The rest, as they say, is history. But I, Tonya is more concerned with hearsay. All the nuts and bolts of Tonya Harding’s life are the stuff made-for-tv movies are made of, so Craig Gillespie and screenwriter Steven Rogers concoct their movie out of personal, biased, self-congratulatory interviews with the major players, all of whom are all-too-eager to excuse themselves and blame everybody else.

It sounds infuriating but there’s an undeniable appeal to watching Tonya Harding, as Jeff Gillooly remembers it, chase her husband out of the house with a shotgun and then turn to the camera and complain that as far as she’s concerned, none of this actually happened. It’s like the whole movie is daring us to call it a liar. but this freewheeling approach to the biopic genre works even better in films like Tate Taylor’s Get On Up, where the well-documented facts of James Brown’s life were already nearly impossible to believe.

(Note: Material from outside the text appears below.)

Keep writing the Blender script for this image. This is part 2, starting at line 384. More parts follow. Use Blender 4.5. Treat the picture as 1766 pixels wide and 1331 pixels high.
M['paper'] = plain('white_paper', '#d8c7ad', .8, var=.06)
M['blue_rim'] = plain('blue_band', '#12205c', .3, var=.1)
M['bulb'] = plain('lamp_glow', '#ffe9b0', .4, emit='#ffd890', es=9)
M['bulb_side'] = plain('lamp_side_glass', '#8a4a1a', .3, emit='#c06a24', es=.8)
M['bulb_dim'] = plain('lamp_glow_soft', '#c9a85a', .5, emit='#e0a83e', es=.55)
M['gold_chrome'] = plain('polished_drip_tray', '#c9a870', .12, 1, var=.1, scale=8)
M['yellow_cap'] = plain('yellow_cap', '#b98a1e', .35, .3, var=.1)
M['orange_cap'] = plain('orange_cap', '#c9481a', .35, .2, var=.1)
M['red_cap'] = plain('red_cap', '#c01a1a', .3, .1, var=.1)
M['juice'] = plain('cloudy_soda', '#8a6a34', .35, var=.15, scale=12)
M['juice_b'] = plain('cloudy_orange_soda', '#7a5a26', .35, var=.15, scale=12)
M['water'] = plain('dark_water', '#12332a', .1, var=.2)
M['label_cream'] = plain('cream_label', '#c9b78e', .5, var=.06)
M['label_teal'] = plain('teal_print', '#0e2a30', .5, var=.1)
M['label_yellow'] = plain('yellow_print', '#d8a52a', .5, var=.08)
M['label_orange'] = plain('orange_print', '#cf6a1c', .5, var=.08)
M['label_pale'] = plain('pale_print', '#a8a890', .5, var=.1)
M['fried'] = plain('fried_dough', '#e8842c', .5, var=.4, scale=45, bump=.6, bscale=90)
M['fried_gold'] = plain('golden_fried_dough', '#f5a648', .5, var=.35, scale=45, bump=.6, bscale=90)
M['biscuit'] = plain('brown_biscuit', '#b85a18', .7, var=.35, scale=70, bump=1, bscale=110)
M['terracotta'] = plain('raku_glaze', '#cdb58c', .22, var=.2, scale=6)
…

I, Tonya gets a lot of mileage out of its style, but again, deep down it’s still a fairly conventional tale of rags to riches, then back to rags again. It couldn’t possibly work without an actor like Margot Robbie in the title role. Thank goodness they actually got Margot Robbie. She infuses Tonya Harding with a real humanity that, understandably, takes the form of wild self-destruction. The movie has to work overtime just to keep up with her energetic performance, so it can probably be forgiven for wheezing a bit due to all that effort.

The Verdict

You can’t take your eyes off of Margot Robbie’s magnetic performance in a stylish and funny movie which can’t quite overcome the familiarity of Tonya Harding’s life story.